Just under three years since the Brexit referendum that irrevocably changed British politics, another election is set to take place later this month that could fundamentally impact the political landscape, again.

On May 23, British citizens and European and Commonwealth citizens resident in the UK will vote to select 73 candidates for the European Parliament; they will take up their seats in July for a five-year term.

It is a unique election in many ways: Even as late as April, this was the election that was never meant to happen in the UK, and some continue to hope that the MEPs elected may never have to take up their seats. Even after the delay of Brexit till October 31, post repeated failures by the UK government to get parliamentary backing, some retain the distant hope that Britain could still leave the EU before the end of June.

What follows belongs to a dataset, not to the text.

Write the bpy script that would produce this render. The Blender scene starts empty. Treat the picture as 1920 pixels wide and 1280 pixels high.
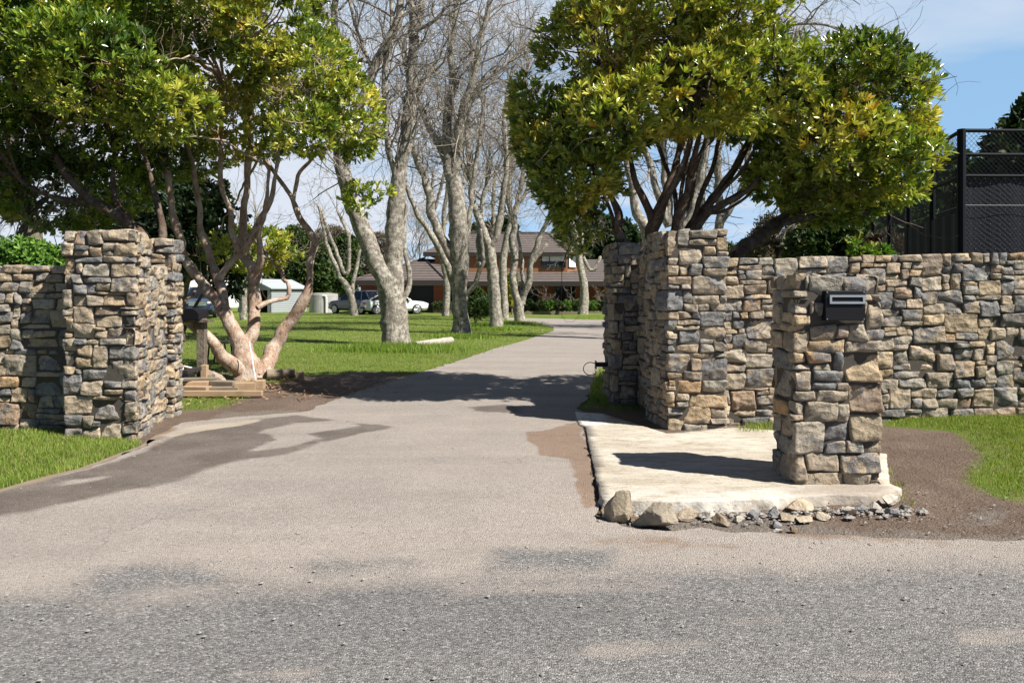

Indeed, the Conservative Party has been running a particularly understated campaign, with voters across many parts of the country reporting that they had received no flyers at all from the party. Some leaflets were lambasted by some of its own MPs because they emphasised putting pressure on local MPs to support the Prime Minister’s Brexit deal. Priti Patel, a former Cabinet Minister who is critical of the withdrawal agreement as it stands, labelled the campaign “desperate” and “appalling” and an attempt to undermine Prime Minister Theresa May’s critics.

Grim warning

Enthusiasm in Britain for European Parliamentary elections has traditionally not run high: In 2014, the turnout in the UK was just 36 per cent. However, with public feeling on Brexit high, it could be far higher this time round; around 49 per cent of respondents to a YouGov poll earlier this month said they were certain to vote, with only 13 per cent adamant that they would not.

However, it has not been good news for Britain’s main political parties, for whom recent local elections results have already sent a grim warning of public discontent. Both the Conservative and Labour party faced heavy losses in the May 2 elections in England and Northern Ireland, as smaller parties, including the Greens and Liberal Democrats, made gains, while the UK Independence Party (though suffering net losses overall) made some gains in areas that had voted heavily to leave.

A poll conducted by Opinium on behalf of The Observer newspaper this past weekend led to a new wave of panic among Britain’s main political parties as the Brexit Party — set up by former UK Independence Party head Nigel Farage — looked set to be the most popular, with 34 per cent support, followed by Labour (21 per cent), the Liberal Democrats (12 per cent) and the Conservatives (11 per cent). Change UK, a new political party — which is campaigning to remain in the EU and for a second referendum — set up by former Labour and Conservative MPs has so far failed to make the headway it had hoped, commanding just 4 per cent support, putting it neck-and-neck with UKIP.

“The first and most obvious takeaway is that the Brexit Party will do pretty well in terms of seats but the ‘Remain’ parties may do well in terms of vote share,” says Anand Menon, Director of UK in a Changing Europe, who argues that the splintered nature of the ‘Remain’ parties — Change UK, the Liberal Democrats, the Greens and the Scottish National Party — could enhance their ability to reach a diverse range of supporters of remaining in the EU. “By contrast where does a supporter of Brexit who doesn’t like Nigel Farage go?,” he said.

Bigger question

The elections — beyond their impact on the functioning of the EU and its legislature — are already having significant impact domestically, and the likely poor performance of the Conservative Party is adding pressure on May to step down.

Last week, Graham Brady, chair of the influential Conservative backbench 1922 committee, told BBC that they expected the Prime Minister to set a date for her departure this week. May, while pledging to step down ahead of the next phase of Brexit negotiations, is yet to name a date.

The expectations of the election have also piled pressure on the Labour Party around its stance on Brexit, whether it should demand a public confirmatory vote no matter what the deal agreed with the government is. Some within the party believe that should the government concede to some of its key demands — particularly around remaining in a customs union with the EU — a confirmatory vote or a second referendum would not be necessary. But others are adamant that it must be the feature of any deal.

In an interview with The Guardian , Labour’s shadow minister on Brexit, Keir Starmer, insisted that any deal had to include a confirmatory vote, and urged those who were considering voting for Remain supporting parties such as the Greens, Liberal Democrats and Change UK, to support Labour, insisting it was the only party capable of delivering on a second referendum.

The bigger question will be how the EU parliamentary elections translate into national politics and future general elections. Menon is cautious about extrapolating, given the very specific nature of the vote.

“We are aware that there is a de-alignment in politics. People are no longer committed to parties to the extent they were and are more willing to lend their votes to another party in specific circumstances… These elections are about Europe and we were not meant to be having them.”